HSBC pared back its forecasts for Vietnam’s GDP growth this year to 6.2 per cent from 6.3 per cent and to 6.5 per cent from 6.6 per cent in 2017 in its latest Asian Economics report.
HSBC revises GDP growth downwards
Forecasts for 2016 and 2017 come down but bank positive about 2018 growth.

It also expects the economy will outperform in the near term and has penciled in a 6.6 per cent growth rate for 2018.

“Vietnam’s economy picked up the pace in the third quarter, expanding by 6.6 per cent year-on-year,” the report said. This is a sharp improvement from the 5.6 per cent growth registered in the earlier quarters of the year, it wrote.

The report pointed out that manufacturing and exports continue to be the twin bright spots of the economy. Both internal and external demand accelerated during September, as did output and employment. “In fact, employment rose at its fastest pace over the last five years” it added. This, and the fact that firms are trying to build inventories, suggests that manufacturers remain optimistic.

The external sector also remains resilient. “Exports rose by 9.0 per cent year-on-year in September, again outpacing regional peers,” according to the report. During the first nine months of the year Vietnam received about $11 billion in FDI, up 12.4 per cent year-on-year.

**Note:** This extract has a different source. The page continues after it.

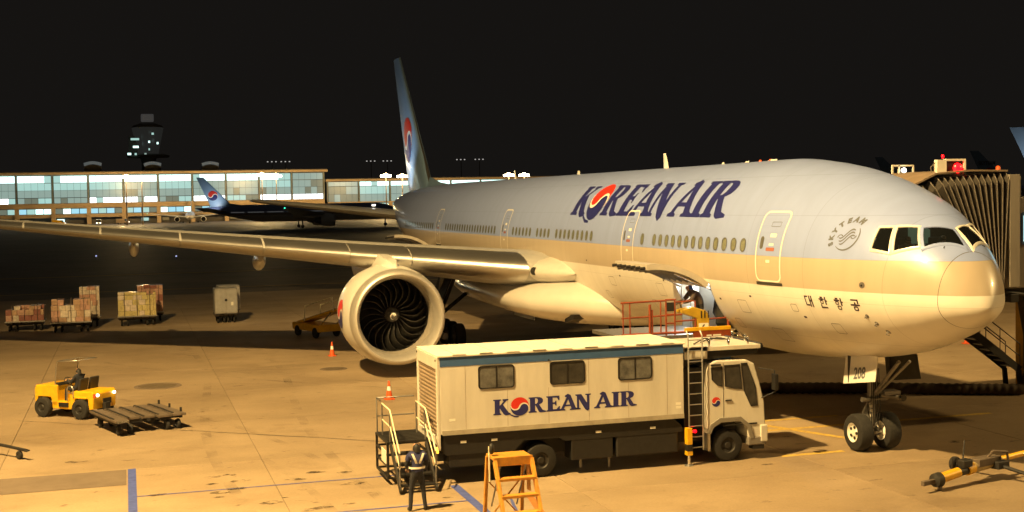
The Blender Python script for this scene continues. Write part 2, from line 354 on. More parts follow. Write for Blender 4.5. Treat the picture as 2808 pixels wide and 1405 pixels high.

“With new factories commencing operations this year, we expect such FDI to drive further gains in exports,” the bank’s analysts wrote. “Vietnam remains highly competitive, especially in apparel and electronics assembly, and should gain further global market share even as world trade remains lackluster.”

The country’s banking sector continues to pose challenges and is still grappling with the legacy of bad debts and now once again sees soaring credit growth. “As at June, the official, impaired loan ratio was 2.6 per cent,” the report stated. There is still $8.9 billion of bad debts stuck at the Vietnam Asset Management Company (VAMC), the State-owned company set up to facilitate the disposal of bad debts.

The TPP, which has not been ratified by the US Congress, poses another risk for Vietnam. “Vietnam is deemed to be one if the biggest winners from the TPP but the Vietnamese Government has opted to delay the ratification of the TPP, reflecting tactical considerations, given that the TPP is caught up in the US Congress and presidential politics,” the bank said.

Inflation has been ticking up all through the year, rising to 3.3 per cent in September. “Although it looks set to average below the 5.0 per cent target for 2016, many upside risks exist,” the report noted. Such risks include unfavorable weather and soil conditions, recovery in fuel prices, and increases in costs of key services like education and healthcare.

Finally, the space for fiscal easing is also quite small, the bank said. According to the National Financial Supervisory Commission (NFSC), the budget deficit as at August 15 is equivalent to about 44 per cent of the estimate for the entire year. “The pressure on the budget deficit will likely increase in the remaining months of the year as infrastructure investment is expected to accelerate following a government resolution to this effect,” the bank said.